On this day in labor history, the year was 1958.
That was the day twelve ultra-conservatives, including industrialists Robert Welch, Fred Koch and Harry Lynde Bradley gathered in Indianapolis to found the John Birch Society.
These men saw secret cabals and communist conspiracy everywhere.
They mobilized their vast financial resources to fuel Cold War paranoia.
They opposed New Deal policies, the Civil Rights Movement, President Lyndon Johnson’s Great Society programs and the Equal Rights Amendment. They funded Barry Goldwater’s presidential bid
in 1964, denounced Nixon as a fake and warned of his establishment of diplomatic ties with China. The Birchers also opposed water fluoridation, the Environmental Protection Agency and the Occupational Safety and Health Administration.
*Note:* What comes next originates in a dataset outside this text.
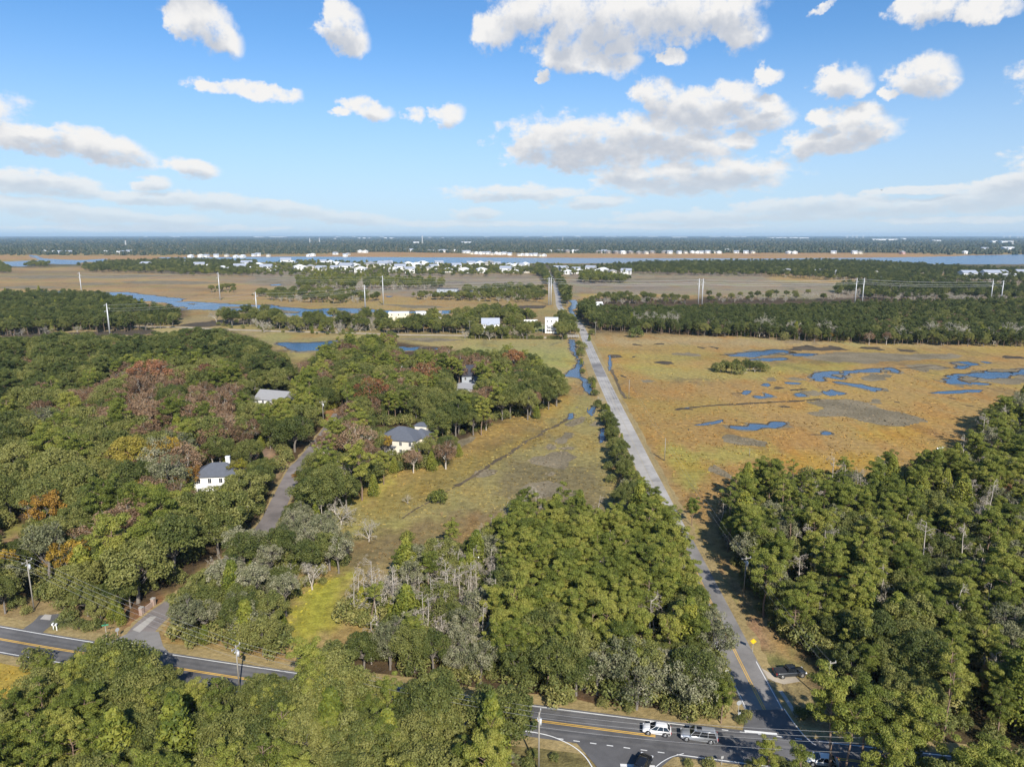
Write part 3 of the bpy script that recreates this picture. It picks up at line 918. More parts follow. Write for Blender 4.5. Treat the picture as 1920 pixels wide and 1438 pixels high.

They pressed for the U.S to withdraw from the United Nations and viewed the U.S. war in Vietnam as a plot to bring Communism to the United States.
Welch, a candy manufacturer, even asserted that President Dwight Eisenhower was a simply a tool for the communists and advocate of a “One-World New Order.”
More recently, many Birchers have also helped to found and fund the National Right to Work Committee, whose legal defense arm has pushed hard for anti-union legislation.
Prominent members like the Koch Brothers have funneled millions into the NWRC in order to bust unions, kill the Employee Free Choice Act and weaken the regulatory authority of the National Labor Relations Board.
Their current headquarters are in Appleton, Wisconsin, hometown of Red Scare warrior, Senator Joseph McCarthy.